Recién me entero de su decisión, a las dos de la madrugada del miércoles 4 de noviembre, y no acabo de caer, no quisiera caer. No hay lágrimas, sólo un nudo en la garganta, en el pecho, en el estómago y un atroz cansancio en los párpados. Escribo como puedo, como me sale, casi escupiendo; imaginando el mejor homenaje para el lado A de esta moneda partida y derruida. Cinco puchos en media hora no es un homenaje, es la impotencia de no comprender por dónde pasa la vida, de no saber sus razones, sus por qué. El mejor homenaje para él será seguir peleando por lo que él peleó, por sus convicciones, por la construcción de ese mundo con el cual soñó tantas veces; seguir recordándolo como ese tipo rápido e inteligente, como ese tipo de calidez casi sobrehumana. Llevarlo como estandarte. Recordarlo como el amigo, como el hermano.

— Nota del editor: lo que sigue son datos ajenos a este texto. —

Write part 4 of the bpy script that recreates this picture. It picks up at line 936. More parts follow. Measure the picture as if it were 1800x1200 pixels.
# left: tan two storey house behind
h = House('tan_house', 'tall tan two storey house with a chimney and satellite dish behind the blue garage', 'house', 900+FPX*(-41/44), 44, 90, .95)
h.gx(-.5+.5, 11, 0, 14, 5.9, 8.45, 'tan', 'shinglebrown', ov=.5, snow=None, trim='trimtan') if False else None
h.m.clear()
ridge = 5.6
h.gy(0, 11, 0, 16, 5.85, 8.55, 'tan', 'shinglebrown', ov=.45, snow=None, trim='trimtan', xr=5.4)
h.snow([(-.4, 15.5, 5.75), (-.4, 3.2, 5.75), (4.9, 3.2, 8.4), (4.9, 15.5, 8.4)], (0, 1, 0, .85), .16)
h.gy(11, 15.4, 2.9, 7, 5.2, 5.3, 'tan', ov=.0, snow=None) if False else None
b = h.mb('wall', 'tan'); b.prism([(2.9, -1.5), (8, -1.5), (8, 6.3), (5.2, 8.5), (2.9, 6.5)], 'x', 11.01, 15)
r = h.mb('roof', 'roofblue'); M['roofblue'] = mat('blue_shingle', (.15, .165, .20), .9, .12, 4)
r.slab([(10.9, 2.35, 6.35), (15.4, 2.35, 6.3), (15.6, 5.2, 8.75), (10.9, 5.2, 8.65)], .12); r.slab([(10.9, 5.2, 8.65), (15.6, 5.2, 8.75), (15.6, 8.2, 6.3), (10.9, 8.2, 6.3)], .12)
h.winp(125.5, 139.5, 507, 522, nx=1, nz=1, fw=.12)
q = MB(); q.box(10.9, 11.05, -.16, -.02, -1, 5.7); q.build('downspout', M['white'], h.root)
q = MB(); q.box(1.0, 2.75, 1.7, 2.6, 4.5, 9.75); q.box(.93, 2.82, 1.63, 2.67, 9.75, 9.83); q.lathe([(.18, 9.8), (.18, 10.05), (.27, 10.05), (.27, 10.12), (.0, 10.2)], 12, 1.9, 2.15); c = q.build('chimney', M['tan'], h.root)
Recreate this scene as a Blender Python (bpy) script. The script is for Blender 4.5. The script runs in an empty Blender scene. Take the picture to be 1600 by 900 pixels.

Acá te quedás, Ema, entre los vivos, entre los que te quisimos y entre los que quisiste levantar. Entre el barro, el asfalto y las precarias casitas de tu Gorina; en la bandera amarilla del MUP, en esa P gigante de Pueblo. Pero, fundamentalmente, en nuestra memoria, en nuestras almas, en nuestros corazones.
Y andá practicando, ya nos encontraremos para concretar ese desafío de pool… no sea cosa que pierdas.